• [Instructions for the task] Take the entries below and print only the lines from the one with "396. More parts follow. Use Blender 4.5." through the one with "b.done('tie_rod', BLUE, ej)", exactly as they stand, both ends included.

[Stored items]

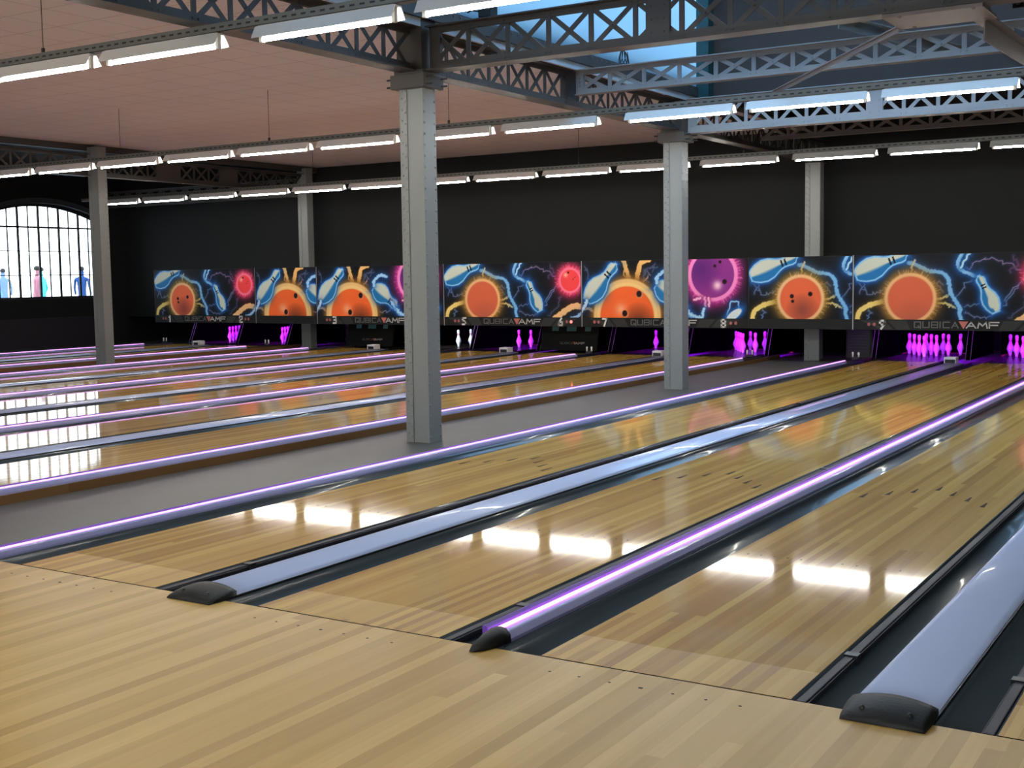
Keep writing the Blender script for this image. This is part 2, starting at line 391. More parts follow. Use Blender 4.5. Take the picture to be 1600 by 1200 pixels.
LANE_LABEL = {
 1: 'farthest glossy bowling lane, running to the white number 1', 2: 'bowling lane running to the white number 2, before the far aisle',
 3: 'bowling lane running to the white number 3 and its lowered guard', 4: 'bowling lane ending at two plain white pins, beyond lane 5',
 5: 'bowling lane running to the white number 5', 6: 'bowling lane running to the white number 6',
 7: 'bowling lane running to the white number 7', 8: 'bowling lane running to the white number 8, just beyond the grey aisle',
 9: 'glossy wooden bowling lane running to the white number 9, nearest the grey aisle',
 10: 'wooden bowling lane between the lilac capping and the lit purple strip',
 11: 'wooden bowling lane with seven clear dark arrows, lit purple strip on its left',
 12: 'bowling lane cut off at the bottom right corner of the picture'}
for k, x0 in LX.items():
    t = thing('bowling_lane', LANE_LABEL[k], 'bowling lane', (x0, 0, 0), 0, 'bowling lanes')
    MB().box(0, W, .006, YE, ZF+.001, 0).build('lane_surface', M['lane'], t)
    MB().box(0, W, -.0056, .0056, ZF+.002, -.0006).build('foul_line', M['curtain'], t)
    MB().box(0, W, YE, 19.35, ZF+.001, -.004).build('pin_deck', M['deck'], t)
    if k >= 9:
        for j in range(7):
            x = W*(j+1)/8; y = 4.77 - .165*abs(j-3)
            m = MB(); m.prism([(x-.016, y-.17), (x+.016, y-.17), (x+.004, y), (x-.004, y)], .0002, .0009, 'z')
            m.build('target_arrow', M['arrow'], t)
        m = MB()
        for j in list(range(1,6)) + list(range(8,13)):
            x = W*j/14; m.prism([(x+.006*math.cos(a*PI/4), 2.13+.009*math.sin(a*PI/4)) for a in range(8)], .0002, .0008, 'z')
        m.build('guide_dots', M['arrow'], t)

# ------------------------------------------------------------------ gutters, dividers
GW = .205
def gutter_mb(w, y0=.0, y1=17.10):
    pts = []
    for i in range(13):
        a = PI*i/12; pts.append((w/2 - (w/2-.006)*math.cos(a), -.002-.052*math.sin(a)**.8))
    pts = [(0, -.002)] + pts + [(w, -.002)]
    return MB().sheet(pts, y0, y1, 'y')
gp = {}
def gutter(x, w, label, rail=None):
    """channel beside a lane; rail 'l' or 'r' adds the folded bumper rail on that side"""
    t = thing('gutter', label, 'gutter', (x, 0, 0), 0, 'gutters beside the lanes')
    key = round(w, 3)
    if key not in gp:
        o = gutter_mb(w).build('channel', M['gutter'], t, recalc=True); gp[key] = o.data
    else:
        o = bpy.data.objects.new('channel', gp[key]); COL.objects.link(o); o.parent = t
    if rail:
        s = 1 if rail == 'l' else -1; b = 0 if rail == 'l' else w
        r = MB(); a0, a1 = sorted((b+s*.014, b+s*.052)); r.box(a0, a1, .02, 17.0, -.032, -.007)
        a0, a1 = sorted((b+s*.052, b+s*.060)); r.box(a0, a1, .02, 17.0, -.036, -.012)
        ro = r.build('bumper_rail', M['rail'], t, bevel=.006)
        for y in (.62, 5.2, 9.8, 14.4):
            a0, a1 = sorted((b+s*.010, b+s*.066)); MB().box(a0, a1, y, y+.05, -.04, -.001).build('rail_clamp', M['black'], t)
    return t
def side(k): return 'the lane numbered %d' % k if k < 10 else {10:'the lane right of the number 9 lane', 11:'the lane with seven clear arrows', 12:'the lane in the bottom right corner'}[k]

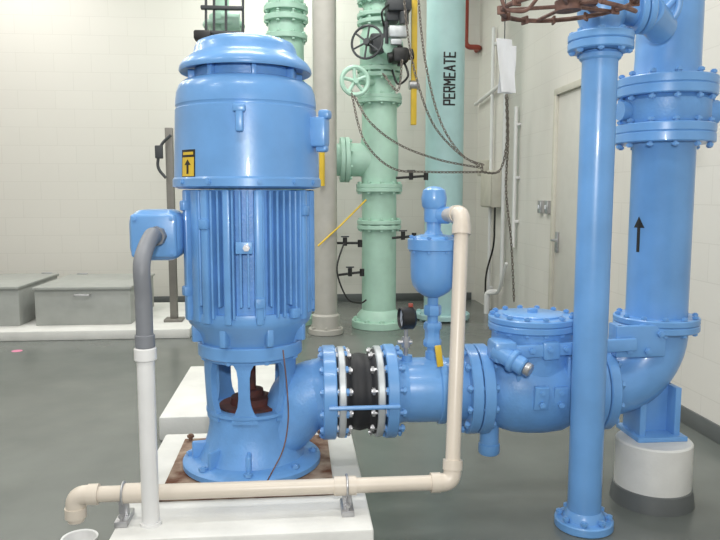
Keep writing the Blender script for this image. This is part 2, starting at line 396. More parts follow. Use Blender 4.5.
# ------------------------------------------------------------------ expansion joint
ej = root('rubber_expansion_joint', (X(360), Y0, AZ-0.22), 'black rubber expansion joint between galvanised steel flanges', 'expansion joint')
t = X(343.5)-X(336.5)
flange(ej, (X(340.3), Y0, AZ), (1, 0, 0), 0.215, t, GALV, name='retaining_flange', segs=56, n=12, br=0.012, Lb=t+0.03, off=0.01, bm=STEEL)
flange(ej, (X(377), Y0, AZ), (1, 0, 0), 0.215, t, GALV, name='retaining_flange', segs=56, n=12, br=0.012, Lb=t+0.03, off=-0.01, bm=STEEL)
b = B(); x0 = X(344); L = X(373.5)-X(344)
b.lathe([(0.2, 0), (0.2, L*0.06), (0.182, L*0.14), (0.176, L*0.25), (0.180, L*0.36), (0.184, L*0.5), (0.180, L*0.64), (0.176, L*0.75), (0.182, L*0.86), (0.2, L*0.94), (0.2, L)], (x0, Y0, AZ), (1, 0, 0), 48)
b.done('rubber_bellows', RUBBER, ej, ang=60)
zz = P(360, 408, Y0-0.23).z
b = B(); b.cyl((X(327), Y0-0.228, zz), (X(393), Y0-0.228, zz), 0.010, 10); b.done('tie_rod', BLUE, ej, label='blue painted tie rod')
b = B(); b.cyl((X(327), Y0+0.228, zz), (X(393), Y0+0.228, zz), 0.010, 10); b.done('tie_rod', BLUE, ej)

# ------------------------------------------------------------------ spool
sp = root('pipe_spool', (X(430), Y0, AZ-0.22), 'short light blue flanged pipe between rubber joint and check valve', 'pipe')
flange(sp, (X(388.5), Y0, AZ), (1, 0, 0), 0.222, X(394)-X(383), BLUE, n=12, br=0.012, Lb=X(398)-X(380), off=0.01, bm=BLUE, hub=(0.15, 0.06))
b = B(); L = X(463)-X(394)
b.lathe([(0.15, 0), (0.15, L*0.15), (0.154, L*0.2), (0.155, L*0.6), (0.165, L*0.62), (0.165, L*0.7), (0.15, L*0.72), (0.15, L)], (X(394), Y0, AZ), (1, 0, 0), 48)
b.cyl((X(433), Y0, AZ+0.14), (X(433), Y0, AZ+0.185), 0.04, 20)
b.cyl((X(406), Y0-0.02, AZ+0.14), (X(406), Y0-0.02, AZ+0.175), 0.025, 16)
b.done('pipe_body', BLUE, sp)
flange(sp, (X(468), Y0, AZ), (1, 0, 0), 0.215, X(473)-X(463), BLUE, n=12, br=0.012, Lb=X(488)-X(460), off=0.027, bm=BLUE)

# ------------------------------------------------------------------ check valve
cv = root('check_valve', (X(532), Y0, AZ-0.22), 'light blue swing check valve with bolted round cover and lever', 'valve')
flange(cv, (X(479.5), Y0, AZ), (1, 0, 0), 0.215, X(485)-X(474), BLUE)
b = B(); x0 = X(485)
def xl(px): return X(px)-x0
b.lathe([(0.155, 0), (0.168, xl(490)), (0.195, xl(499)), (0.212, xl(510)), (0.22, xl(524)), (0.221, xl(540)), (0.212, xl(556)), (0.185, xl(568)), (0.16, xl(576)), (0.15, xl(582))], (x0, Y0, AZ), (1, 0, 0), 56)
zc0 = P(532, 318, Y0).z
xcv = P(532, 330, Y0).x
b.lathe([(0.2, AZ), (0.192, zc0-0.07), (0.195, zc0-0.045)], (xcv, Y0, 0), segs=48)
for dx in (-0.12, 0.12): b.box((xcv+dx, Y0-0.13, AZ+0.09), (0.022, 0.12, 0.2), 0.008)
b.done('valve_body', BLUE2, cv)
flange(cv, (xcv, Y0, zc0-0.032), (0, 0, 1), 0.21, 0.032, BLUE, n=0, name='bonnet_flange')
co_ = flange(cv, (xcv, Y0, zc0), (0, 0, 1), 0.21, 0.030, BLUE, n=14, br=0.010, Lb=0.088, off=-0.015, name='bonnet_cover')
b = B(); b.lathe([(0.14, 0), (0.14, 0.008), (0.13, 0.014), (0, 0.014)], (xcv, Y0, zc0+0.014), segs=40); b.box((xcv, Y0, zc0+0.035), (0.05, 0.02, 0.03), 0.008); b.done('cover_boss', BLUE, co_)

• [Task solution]
Keep writing the Blender script for this image. This is part 2, starting at line 396. More parts follow. Use Blender 4.5.
# ------------------------------------------------------------------ expansion joint
ej = root('rubber_expansion_joint', (X(360), Y0, AZ-0.22), 'black rubber expansion joint between galvanised steel flanges', 'expansion joint')
t = X(343.5)-X(336.5)
flange(ej, (X(340.3), Y0, AZ), (1, 0, 0), 0.215, t, GALV, name='retaining_flange', segs=56, n=12, br=0.012, Lb=t+0.03, off=0.01, bm=STEEL)
flange(ej, (X(377), Y0, AZ), (1, 0, 0), 0.215, t, GALV, name='retaining_flange', segs=56, n=12, br=0.012, Lb=t+0.03, off=-0.01, bm=STEEL)
b = B(); x0 = X(344); L = X(373.5)-X(344)
b.lathe([(0.2, 0), (0.2, L*0.06), (0.182, L*0.14), (0.176, L*0.25), (0.180, L*0.36), (0.184, L*0.5), (0.180, L*0.64), (0.176, L*0.75), (0.182, L*0.86), (0.2, L*0.94), (0.2, L)], (x0, Y0, AZ), (1, 0, 0), 48)
b.done('rubber_bellows', RUBBER, ej, ang=60)
zz = P(360, 408, Y0-0.23).z
b = B(); b.cyl((X(327), Y0-0.228, zz), (X(393), Y0-0.228, zz), 0.010, 10); b.done('tie_rod', BLUE, ej, label='blue painted tie rod')
b = B(); b.cyl((X(327), Y0+0.228, zz), (X(393), Y0+0.228, zz), 0.010, 10); b.done('tie_rod', BLUE, ej)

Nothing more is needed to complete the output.